I Wrote Last May About Trump’s Insanity Defense

2018-01-08 – The Republican leadership knew about Trump’s mental and moral unfitness to be president long before the 2016 election—even before the nomination. That’s why there was a stop-Trump movement before the convention—even without a likely candidate to replace him.

They all knew. They all knew that Trump was less than a lightweight on issues. They knew he had supported democratic candidates before he became a Republican candidate. They knew he had little understanding. They knew he was a lousy businessman. They knew he was a philanderer and abuser. They knew he could barely put two sentences together.

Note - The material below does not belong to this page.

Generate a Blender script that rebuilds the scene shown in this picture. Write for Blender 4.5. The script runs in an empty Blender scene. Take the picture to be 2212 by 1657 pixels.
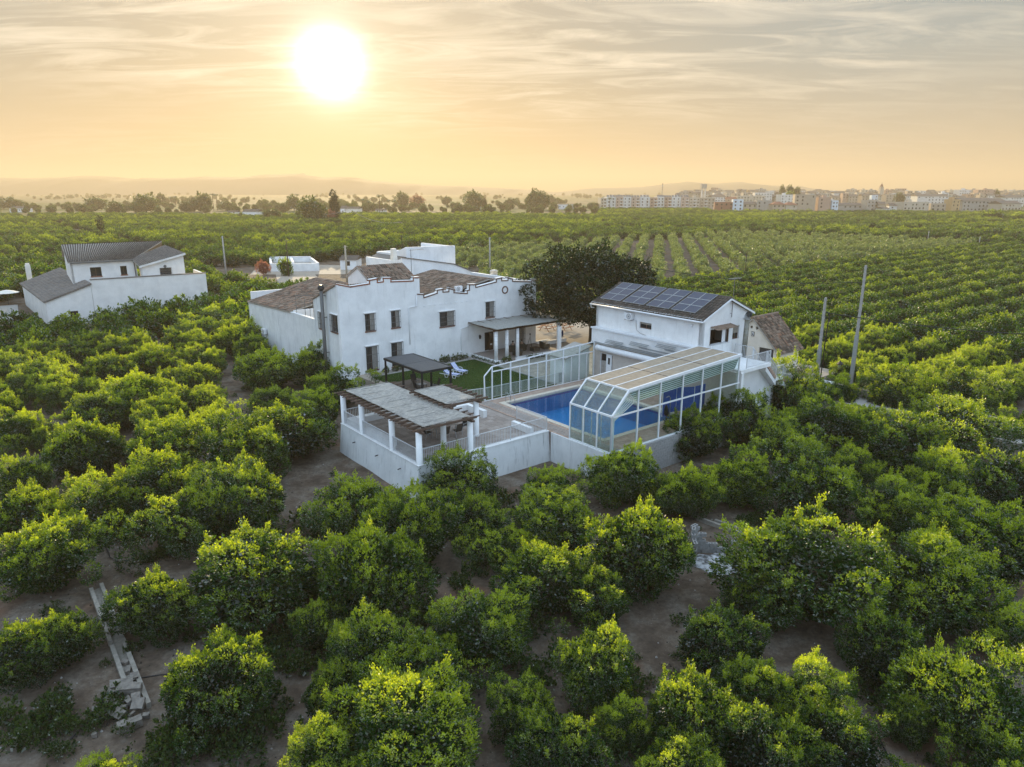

They all knew. They knew that, because of his failed businesses, he was in hock up to his comb-over hair to the Russians. They knew that he was using his real estate deals to launder money for Russian oligarchs. They knew he was cozying up to them in the run-up to the election. I knew all these things, so they must have known. Jeff Sessions wasn’t the only Republican who knew. (Remember, Sessions recused himself from participating in any investigation of Trump because of his personal knowledge.)

Mental unfitness and moral unfitness.

I wrote last May about whether Donald Trump could use the insanity defense if he is impeached and goes to trial in the Senate. Impeachment, by and large, is about moral unfitness. Did the president commit “Treason, Bribery, or other high Crimes and Misdemeanors”?

If impeachment were to come about, his Republican supporters could be seen as accessories to the crime(s).

Impeachment is not the only way to remove a president from office under the Constitution. The 25th Amendment allows the vice president and a majority of the cabinet to remove a president by certifying to the Congress that the president is “unable to discharge the powers and duties of his office. This procedure is about mental (or physical) unfitness.

There are no accessories to mental unfitness (though there may be enablers).

The conventional wisdom currently says that neither of these procedures will be used to remove President Trump. But the Washington Post now says that Special Counsel Robert Mueller will likely seek to interview Trump. This is an ominous hint that Mueller’s investigation has found damaging evidence against the president. Mueller is not investigating Trump’s mental fitness. He is investigating moral fitness: specifically, whether Trump violated any laws.

As Mueller’s investigation zeroes in on its target, Republicans are certainly wondering what a Trump prosecution could mean to them. They certainly don’t want to be seen as accessories—not in a legal sense and not in a political sense.

But you can’t be an accessory to mental unfitness.

Could this be why the news is so occupied with talk of Trump’s mental unfitness? Sure, there’s a book just out, but the author’s informants were all Republicans! Are they hoping to distract us from a potential impeachment or criminal prosecution to save their own skins (and the skins of the Republican leadership)?